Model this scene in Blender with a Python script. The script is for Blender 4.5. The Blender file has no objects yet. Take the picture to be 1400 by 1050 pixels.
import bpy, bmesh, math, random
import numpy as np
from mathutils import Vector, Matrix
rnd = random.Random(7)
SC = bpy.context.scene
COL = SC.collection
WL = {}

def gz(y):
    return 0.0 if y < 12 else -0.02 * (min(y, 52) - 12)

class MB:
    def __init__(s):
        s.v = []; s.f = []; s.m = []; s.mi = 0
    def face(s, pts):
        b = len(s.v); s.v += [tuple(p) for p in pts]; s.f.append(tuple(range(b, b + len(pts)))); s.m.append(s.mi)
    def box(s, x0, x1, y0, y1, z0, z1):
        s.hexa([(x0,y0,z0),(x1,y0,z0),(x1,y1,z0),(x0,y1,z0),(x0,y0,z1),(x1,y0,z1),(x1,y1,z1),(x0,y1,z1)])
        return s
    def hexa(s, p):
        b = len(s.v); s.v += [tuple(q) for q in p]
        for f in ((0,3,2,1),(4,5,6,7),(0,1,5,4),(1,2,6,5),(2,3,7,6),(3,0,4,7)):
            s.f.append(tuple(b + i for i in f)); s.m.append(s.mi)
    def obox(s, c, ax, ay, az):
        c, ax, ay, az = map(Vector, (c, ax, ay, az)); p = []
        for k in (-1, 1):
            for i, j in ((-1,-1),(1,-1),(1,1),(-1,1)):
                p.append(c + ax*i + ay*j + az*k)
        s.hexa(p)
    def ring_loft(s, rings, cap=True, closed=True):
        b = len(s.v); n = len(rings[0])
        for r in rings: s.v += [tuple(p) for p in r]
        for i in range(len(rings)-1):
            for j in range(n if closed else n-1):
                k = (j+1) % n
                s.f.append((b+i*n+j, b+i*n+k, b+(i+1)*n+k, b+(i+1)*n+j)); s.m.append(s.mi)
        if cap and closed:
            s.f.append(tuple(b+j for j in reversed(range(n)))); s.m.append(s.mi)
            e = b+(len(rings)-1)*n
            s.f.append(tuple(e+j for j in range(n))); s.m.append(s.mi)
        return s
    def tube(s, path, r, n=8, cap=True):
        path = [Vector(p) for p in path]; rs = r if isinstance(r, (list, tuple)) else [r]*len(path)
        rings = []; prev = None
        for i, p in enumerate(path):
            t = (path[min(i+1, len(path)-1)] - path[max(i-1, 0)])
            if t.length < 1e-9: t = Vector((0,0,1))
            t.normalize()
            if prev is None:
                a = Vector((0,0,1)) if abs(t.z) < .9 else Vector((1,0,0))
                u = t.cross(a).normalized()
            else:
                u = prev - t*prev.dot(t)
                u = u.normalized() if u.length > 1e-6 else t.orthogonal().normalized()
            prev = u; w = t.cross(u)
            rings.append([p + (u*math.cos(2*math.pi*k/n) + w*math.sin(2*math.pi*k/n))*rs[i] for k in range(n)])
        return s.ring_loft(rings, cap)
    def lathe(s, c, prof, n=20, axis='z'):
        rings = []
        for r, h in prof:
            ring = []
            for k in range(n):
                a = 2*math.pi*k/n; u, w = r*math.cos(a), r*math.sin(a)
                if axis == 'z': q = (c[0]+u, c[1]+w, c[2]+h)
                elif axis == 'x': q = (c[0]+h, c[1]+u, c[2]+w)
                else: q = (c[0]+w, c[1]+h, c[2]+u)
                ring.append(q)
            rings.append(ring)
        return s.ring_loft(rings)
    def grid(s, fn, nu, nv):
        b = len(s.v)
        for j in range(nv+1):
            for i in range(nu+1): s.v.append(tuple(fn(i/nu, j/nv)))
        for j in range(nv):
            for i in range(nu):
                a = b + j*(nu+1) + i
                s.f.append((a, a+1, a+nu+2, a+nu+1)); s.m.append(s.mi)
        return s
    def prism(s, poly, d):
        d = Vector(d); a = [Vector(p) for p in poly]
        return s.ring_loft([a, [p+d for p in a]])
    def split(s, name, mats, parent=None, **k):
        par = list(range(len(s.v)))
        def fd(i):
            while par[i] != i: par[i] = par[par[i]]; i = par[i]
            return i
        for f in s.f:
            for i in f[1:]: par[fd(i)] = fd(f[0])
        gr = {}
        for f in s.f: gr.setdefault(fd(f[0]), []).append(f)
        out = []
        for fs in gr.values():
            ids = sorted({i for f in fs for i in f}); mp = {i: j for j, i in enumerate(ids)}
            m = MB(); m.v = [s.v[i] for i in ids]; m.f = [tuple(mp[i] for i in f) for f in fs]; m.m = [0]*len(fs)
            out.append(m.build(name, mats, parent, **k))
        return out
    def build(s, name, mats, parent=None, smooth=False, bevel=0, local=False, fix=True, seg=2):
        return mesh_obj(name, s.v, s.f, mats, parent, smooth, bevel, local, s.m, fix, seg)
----
• [EXERCISE INSTRUCTIONS]
Give the listing again, word for word.

• [OUTPUT FOR THIS TASK]
Model this scene in Blender with a Python script. The script is for Blender 4.5. The Blender file has no objects yet. Take the picture to be 1400 by 1050 pixels.
import bpy, bmesh, math, random
import numpy as np
from mathutils import Vector, Matrix
rnd = random.Random(7)
SC = bpy.context.scene
COL = SC.collection
WL = {}

def gz(y):
    return 0.0 if y < 12 else -0.02 * (min(y, 52) - 12)

class MB:
    def __init__(s):
        s.v = []; s.f = []; s.m = []; s.mi = 0
    def face(s, pts):
        b = len(s.v); s.v += [tuple(p) for p in pts]; s.f.append(tuple(range(b, b + len(pts)))); s.m.append(s.mi)
    def box(s, x0, x1, y0, y1, z0, z1):
        s.hexa([(x0,y0,z0),(x1,y0,z0),(x1,y1,z0),(x0,y1,z0),(x0,y0,z1),(x1,y0,z1),(x1,y1,z1),(x0,y1,z1)])
        return s
    def hexa(s, p):
        b = len(s.v); s.v += [tuple(q) for q in p]
        for f in ((0,3,2,1),(4,5,6,7),(0,1,5,4),(1,2,6,5),(2,3,7,6),(3,0,4,7)):
            s.f.append(tuple(b + i for i in f)); s.m.append(s.mi)
    def obox(s, c, ax, ay, az):
        c, ax, ay, az = map(Vector, (c, ax, ay, az)); p = []
        for k in (-1, 1):
            for i, j in ((-1,-1),(1,-1),(1,1),(-1,1)):
                p.append(c + ax*i + ay*j + az*k)
        s.hexa(p)
    def ring_loft(s, rings, cap=True, closed=True):
        b = len(s.v); n = len(rings[0])
        for r in rings: s.v += [tuple(p) for p in r]
        for i in range(len(rings)-1):
            for j in range(n if closed else n-1):
                k = (j+1) % n
                s.f.append((b+i*n+j, b+i*n+k, b+(i+1)*n+k, b+(i+1)*n+j)); s.m.append(s.mi)
        if cap and closed:
            s.f.append(tuple(b+j for j in reversed(range(n)))); s.m.append(s.mi)
            e = b+(len(rings)-1)*n
            s.f.append(tuple(e+j for j in range(n))); s.m.append(s.mi)
        return s
    def tube(s, path, r, n=8, cap=True):
        path = [Vector(p) for p in path]; rs = r if isinstance(r, (list, tuple)) else [r]*len(path)
        rings = []; prev = None
        for i, p in enumerate(path):
            t = (path[min(i+1, len(path)-1)] - path[max(i-1, 0)])
            if t.length < 1e-9: t = Vector((0,0,1))
            t.normalize()
            if prev is None:
                a = Vector((0,0,1)) if abs(t.z) < .9 else Vector((1,0,0))
                u = t.cross(a).normalized()
            else:
                u = prev - t*prev.dot(t)
                u = u.normalized() if u.length > 1e-6 else t.orthogonal().normalized()
            prev = u; w = t.cross(u)
            rings.append([p + (u*math.cos(2*math.pi*k/n) + w*math.sin(2*math.pi*k/n))*rs[i] for k in range(n)])
        return s.ring_loft(rings, cap)
    def lathe(s, c, prof, n=20, axis='z'):
        rings = []
        for r, h in prof:
            ring = []
            for k in range(n):
                a = 2*math.pi*k/n; u, w = r*math.cos(a), r*math.sin(a)
                if axis == 'z': q = (c[0]+u, c[1]+w, c[2]+h)
                elif axis == 'x': q = (c[0]+h, c[1]+u, c[2]+w)
                else: q = (c[0]+w, c[1]+h, c[2]+u)
                ring.append(q)
            rings.append(ring)
        return s.ring_loft(rings)
    def grid(s, fn, nu, nv):
        b = len(s.v)
        for j in range(nv+1):
            for i in range(nu+1): s.v.append(tuple(fn(i/nu, j/nv)))
        for j in range(nv):
            for i in range(nu):
                a = b + j*(nu+1) + i
                s.f.append((a, a+1, a+nu+2, a+nu+1)); s.m.append(s.mi)
        return s
    def prism(s, poly, d):
        d = Vector(d); a = [Vector(p) for p in poly]
        return s.ring_loft([a, [p+d for p in a]])
    def split(s, name, mats, parent=None, **k):
        par = list(range(len(s.v)))
        def fd(i):
            while par[i] != i: par[i] = par[par[i]]; i = par[i]
            return i
        for f in s.f:
            for i in f[1:]: par[fd(i)] = fd(f[0])
        gr = {}
        for f in s.f: gr.setdefault(fd(f[0]), []).append(f)
        out = []
        for fs in gr.values():
            ids = sorted({i for f in fs for i in f}); mp = {i: j for j, i in enumerate(ids)}
            m = MB(); m.v = [s.v[i] for i in ids]; m.f = [tuple(mp[i] for i in f) for f in fs]; m.m = [0]*len(fs)
            out.append(m.build(name, mats, parent, **k))
        return out
    def build(s, name, mats, parent=None, smooth=False, bevel=0, local=False, fix=True, seg=2):
        return mesh_obj(name, s.v, s.f, mats, parent, smooth, bevel, local, s.m, fix, seg)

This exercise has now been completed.